Sitting at the entrance of his house, Nasser's eyes wandered along its walls, and said he does not care about the eviction and is adamant that the repairs be completed despite objections by the settlers. 

When asked about living among settlers, Nasser said: "It is like a life between fire and fuel, constantly burning, and there is no way you can reach the stage of coexistence."

"They came to live among us because they have state-backed procedures aimed at pressuring us psychologically and economically to leave, and we, in return, have a goal to remain here even if this costs us our lives."

Settler laws

Zuhair Rajabi, the head of the local committee, is in charge of following up with a team of lawyers on a large case load in the Jerusalem Magistrate and District courts. Submitting appeals and monitoring the status of the cases is very expensive.

According to Rajabi, the Palestinian families have petitioned the courts by providing proof of ownership, including documents proving they bought the lands from the Yemeni Jews in 1935.

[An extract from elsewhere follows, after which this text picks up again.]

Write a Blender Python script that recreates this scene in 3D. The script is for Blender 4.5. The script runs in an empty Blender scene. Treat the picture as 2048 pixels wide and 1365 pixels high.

'It is like a life between fire and fuel, constantly burning, and there is no way you can reach the stage of coexistence'
- Nasser Rajabi 

“The Yemeni Jews left Batn al-Hawa before the arrival of the [Israeli] occupation,” he continued.  “Now they are fighting us, claiming that we built our homes on Yemeni Jewish lands, and they are demanding that we evacuate them." 

Khalil Tufakji, director of the Maps Department at the Arab Studies Association, explained to MEE that Israel is using several laws to seize the homes of Palestinian residents in Silwan.

In this case, Tufakji said, Israel operates pursuant to a law that stipulates that all real estate owned by Jews in the city (both east and west) before 1948 must be returned to the original Jewish owners or their heirs. 

Tafakji stressed the importance of asking ideological questions in dealing with this law: why does Israel forbid Palestinians from retrieving the property it seized from them in 1948?

He said the reason settler groups, backed by the government, target Silwan and have infiltrated it, is due to the town’s proximity to the Old City and its religious and historic importance, which has given Israel’s process of seizing homes in this area an ideological aspect.